Climate change studies on atmospheric rivers to date have been mostly limited to two specific regions, the western United States and Europe. They have typically used different methodologies for identifying atmospheric rivers and different climate projection models — meaning results from one are not quantitatively comparable to another.

The team sought to provide a more streamlined and global approach to evaluating the effects of climate change on atmospheric river storms.   The study relied on two resources — a set of commonly used global climate model projections for the 21st century developed for the Intergovernmental Panel on Climate Change’s latest assessment report, and a global atmospheric river detection algorithm that can be applied to climate model output. The algorithm, developed earlier by members of the study team, identifies atmospheric river events from every day of the model simulations, quantifying their length, width and how much water vapor they transport.

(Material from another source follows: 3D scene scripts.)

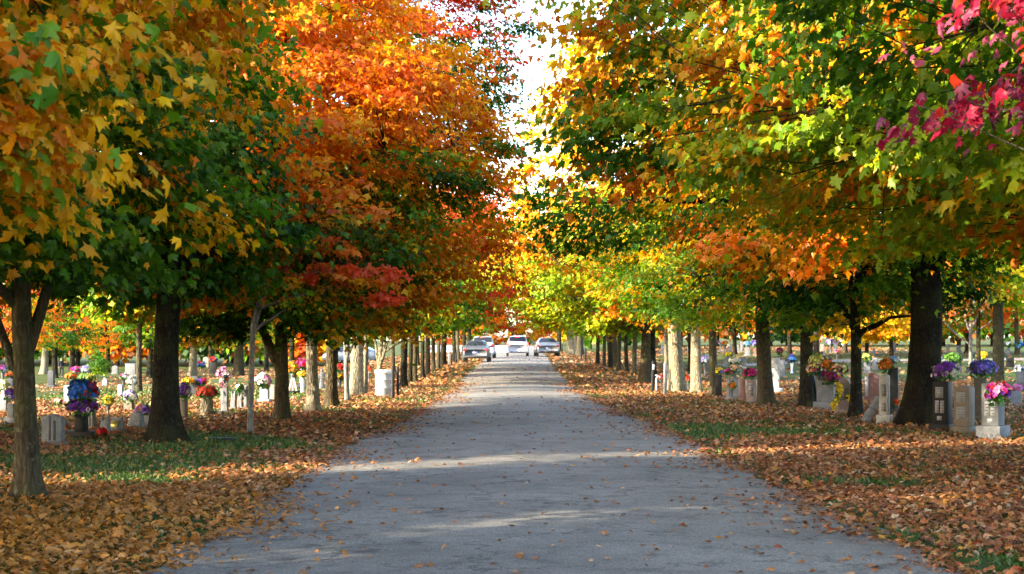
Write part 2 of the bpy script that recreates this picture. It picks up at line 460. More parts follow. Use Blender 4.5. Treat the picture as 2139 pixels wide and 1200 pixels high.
    if Kt:
        kn = rng.normal(0, 1, (5, 3)) * 0.95 / max(1.2, Rc * 0.28); kp = rng.uniform(0, 6.28, 5)
        def noise(p): return sum(np.sin(p @ kn[i] + kp[i]) for i in range(5)) / 3.2
        id_ = np.repeat(np.arange(Kt), n)
        out = Cc - np.array([[C0[0], C0[1], 0]]); out[:, 2] = 0; out = unit(out + 1e-4)
        o = out[id_]; sd = np.stack([-o[:, 1], o[:, 0], np.zeros(len(o))], 1)
        u, v, w = rng.normal(0, 0.55, (3, len(id_)))
        s = sz[id_]
        pos = Cc[id_] + o * (u * s * 1.1)[:, None] + sd * (v * s * 0.9)[:, None]
        pos[:, 2] += w * s * 0.34 - droop * s * u * np.abs(u) * 0.8
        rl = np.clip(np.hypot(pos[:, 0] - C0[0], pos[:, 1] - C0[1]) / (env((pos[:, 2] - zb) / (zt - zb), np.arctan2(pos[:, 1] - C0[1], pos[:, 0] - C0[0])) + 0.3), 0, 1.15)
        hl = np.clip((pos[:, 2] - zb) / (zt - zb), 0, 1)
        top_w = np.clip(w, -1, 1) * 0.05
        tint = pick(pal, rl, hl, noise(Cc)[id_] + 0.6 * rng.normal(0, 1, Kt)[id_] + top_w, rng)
        if len(extra):
            e = exc[id_]; mk = e >= 0
            if mk.any():
                stops = np.array(PAL[pal][0])
                EX = np.array([GR, MG, YG, GO, OR, DO, (.75, .085, .015), CR, PU])
                tint[mk] = EX[np.clip(e[mk].astype(int), 0, 8)] * rng.uniform(0.75, 1.25, (mk.sum(), 1))
        nr = o * 0.62 + np.array([[0, 0, 0.62]]) + rng.normal(0, 0.42, (len(o), 3))
        tp = o * 0.5 + np.array([[0, 0, -0.95]]) + sd * rng.normal(0, 0.55, (len(o), 1)) + rng.normal(0, 0.25, (len(o), 3))
        if len(extra):
            kp_ = (exc[id_] < 0) | (s > .5) | (rng.uniform(0, 1, len(o)) < .38)
            pos, tp, nr, tint, o = pos[kp_], tp[kp_], nr[kp_], tint[kp_], o[kp_]
        V, Fa, ti = leaves(pos, tp, nr, leaf * rng.uniform(0.5, 1.3, len(o)), tint, lod, rng)
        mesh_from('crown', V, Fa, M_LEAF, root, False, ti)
    return root

def copy_tree(src, label, x, y, sc=1.0, rz=0.0, group=None, sz=1.0):
    c = src.copy(); COL.objects.link(c)
    c.location = (x, y, gz(x, y)); c.rotation_euler = (0, 0, rz); c.scale = (sc, sc, sz)
    c['label'] = label
    if group: c['group'] = group
    for ch in list(src.children):
        d = ch.copy(); COL.objects.link(d); d.parent = c
    return c

def H(py, Y): return (HY - py) * Y / F + CAMH

# ================================================================== TREES
def T(px, py): return G(px, py)
def wpx(w, Y): return w * Y / F / 2          # trunk radius from its width in the photo

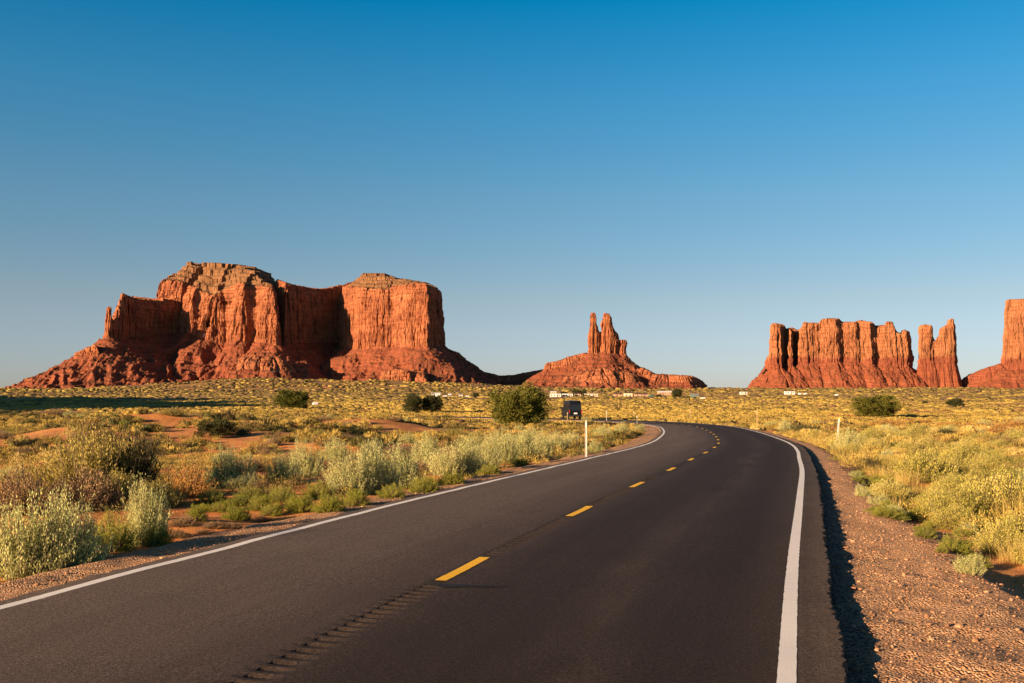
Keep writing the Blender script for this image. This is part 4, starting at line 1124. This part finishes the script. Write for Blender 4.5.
def mass_scrub():
    """low cushions of brush and dry grass: an uneven mound each, fringed with leaves"""
    g = np.random.default_rng(9)
    Vs, Fs, Ts, n = [], [], [], 0
    SG = 7
    ring = np.array([(math.cos(2 * math.pi * k / SG), math.sin(2 * math.pi * k / SG)) for k in range(SG)])
    base = np.concatenate([np.c_[ring * 1.0, np.full(SG, -.25)], np.c_[ring * .92, np.full(SG, .42)], np.c_[ring * .55, np.full(SG, .82)], [[0, 0, 1.0]]])
    fc = []
    for a in (0, SG):
        for k in range(SG):
            b = (k + 1) % SG; fc += [(a + k, a + b, a + SG + b), (a + k, a + SG + b, a + SG + k)]
    fc += [(2 * SG + k, 2 * SG + (k + 1) % SG, 3 * SG) for k in range(SG)]
    fc = np.array(fc); nv = len(base)
    for (r0, r1, cnt, nl, lf, rad, hh, core) in [(15, 48, 1100, 170, .036, .22, .26, 0), (44, 110, 6500, 210, .105, .34, .30, .66), (110, 260, 17000, 64, .17, .55, .27, .8), (260, 600, 18000, 14, .3, .95, .36, .9), (600, 1500, 24000, 4, .5, 1.9, .55, .95), (1500, 2600, 20000, 3, 1.0, 3.4, 1.4, 1.0)]:
        r = np.sqrt(g.uniform(r0 ** 2, r1 ** 2, cnt * 2)); t = g.uniform(-.58, .58, cnt * 2)
        y = r * np.cos(t); x = r * np.sin(t)
        lat, arc = road_coords(x, y)
        ds = 9.0 * (1 + r0 / 150.0)
        den = fbm(x / ds, y / ds, 3, 110)
        ok = np.where(lat > 0, (lat > ER + np.interp(arc - S0, [7, 11, 15.8, 19.4, 27], [2.9, 2.7, 2.1, 1.5, 1.2])), (lat < -5.2) & ((y > 20) | (lat < -8))) & (den > (-.12 if r0 < 110 else -.3 if r0 < 600 else -.12)) & bare(x, y)
        x, y = x[ok][:cnt], y[ok][:cnt]; m = len(x); z = terrain(x, y) + (.8 if r0 >= 1500 else 0)
        s = g.lognormal(0, .38, m).clip(.4, 2.2)
        far = np.clip((np.hypot(x, y) - 300) / 900, 0, 1)
        tint = np.clip(.44 + np.where(lat[ok][:cnt] > 0, .12, 0) + .22 * fbm(x / 16, y / 16, 2, 120) + g.normal(0, .24 if r0 < 110 else .11, m) - .20 * far, 0, .98)
        if r0 >= 110:
            tint = np.clip(tint + .16 * fbm(x / (r0 * .22), y / (r0 * .6), 3, 140), .27 if r0 >= 260 else .16, .70)
        if core:
            j = (1 + g.normal(0, .19, (m, nv, 1))) * core
            a = g.uniform(0, 6.28, m)[:, None]
            bx = base[None] * j
            V = np.stack([(bx[..., 0] * np.cos(a) - bx[..., 1] * np.sin(a)) * rad * g.uniform(.8, 1.3, m)[:, None], (bx[..., 0] * np.sin(a) + bx[..., 1] * np.cos(a)) * rad, bx[..., 2] * hh * g.uniform(.6, 1.3, m)[:, None]], -1) * s[:, None, None] * .9
            V += np.stack([x, y, z], 1)[:, None]
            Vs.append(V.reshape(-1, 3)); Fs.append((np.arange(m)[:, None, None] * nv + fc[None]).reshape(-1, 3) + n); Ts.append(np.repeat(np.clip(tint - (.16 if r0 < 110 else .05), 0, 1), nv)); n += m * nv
        k = np.repeat(np.arange(m), nl)
        o = g.normal(size=(m * nl, 3)); o /= np.linalg.norm(o, axis=1, keepdims=True); o[:, 2] = np.abs(o[:, 2])
        o *= (g.uniform(.25 if r0 < 44 else .75, 1, (m * nl, 1)) ** .5)
        P = np.stack([x[k] + o[:, 0] * rad * s[k], y[k] + o[:, 1] * rad * s[k], z[k] + o[:, 2] * hh * s[k] * .85], 1)
        D = o + np.array([0, 0, .55]) + g.normal(0, .3, P.shape); L = lf * s[k] * g.uniform(.6, 1.4, len(k))
        if core:                                            # single pointed blades
            D /= np.linalg.norm(D, axis=1, keepdims=True)
            sd = np.cross(D, o + g.normal(0, .9, P.shape)); sd /= np.linalg.norm(sd, axis=1, keepdims=True) + 1e-9
            P = P - D * L[:, None] * .45
            wv = sd * L[:, None] * (.09 if r0 < 100 else .2)
            V = np.stack([P - wv, P + wv, P + D * L[:, None]], 1).reshape(-1, 3); F = np.arange(len(V)).reshape(-1, 3)
            Ts.append(np.repeat(tint[k], 3))
        else:
            V, F = tri_leaves(P, D, L, L * .3, g)
            Ts.append(np.repeat(tint[k], 4))
        Vs.append(V); Fs.append(F + n); n += len(V)
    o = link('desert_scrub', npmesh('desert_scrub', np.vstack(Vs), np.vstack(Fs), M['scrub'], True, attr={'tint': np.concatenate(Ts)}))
    tag(o, 'low desert scrub dotted over the plain as far as the buttes', 'scrub', kind='stuff')
mass_scrub()

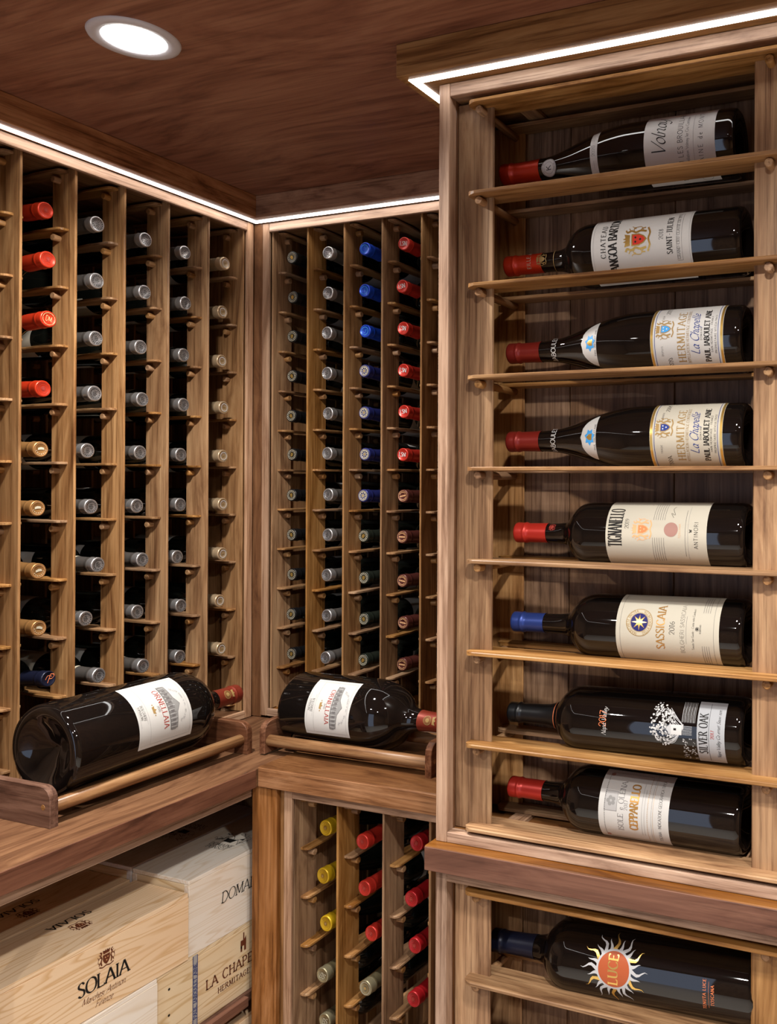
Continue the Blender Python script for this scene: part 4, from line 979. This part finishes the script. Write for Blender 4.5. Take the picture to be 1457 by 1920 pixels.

The team applied the atmospheric river detection algorithm to both actual observations and model simulations for the late 20th century. Comparing the data showed that the models produced a relatively realistic representation of atmospheric rivers for the late 20th century climate.  They then applied the algorithm to model projections of climate in the late 21st century. In doing this, they were able to compare the frequency and characteristics of atmospheric rivers for the current climate with the projections for future climate.

The team also tested the algorithm with a different climate model scenario that assumed more conservative increases in the rate of greenhouse gas emissions. They found similar, though less drastic changes. Together, the consideration of the two climate scenarios indicates a direct link between the extent of warming and the frequency and severity of atmospheric river conditions.

What does this mean?

The significance of the study is two-fold.   First, “knowing the nature of how these atmospheric river events might change with future climate conditions allows for scientists, water managers, stakeholders and citizens living in atmospheric river-prone regions [e.g. western N. America, western S. America, S. Africa, New Zealand, western Europe] to consider the potential implications that might come with a change to these extreme precipitation events,” said Vicky Espinoza, postdoctoral fellow at the University of California-Merced and first author of the study. And secondly, the study and its approach provide a much-needed, uniform way to research atmospheric rivers on a global level — illustrating a foundation to analyze and compare them that did not previously exist.


Data across the models are generally consistent — all support the projection that atmospheric river conditions are linked to warming and will increase in the future; however, co-author Marty Ralph of the University of California, San Diego, points out that there is still work to be done. “While all the models project increases in the frequency of atmospheric river conditions, the results also illustrate uncertainties in the details of the climate projections of this key phenomenon,” he said. “This highlights the need to better understand why the models’ representations of atmospheric rivers vary.”

The study, titled “Global Analysis of Climate Change Projection Effects on Atmospheric Rivers,” was recently published in the journal Geophysical Research Letters.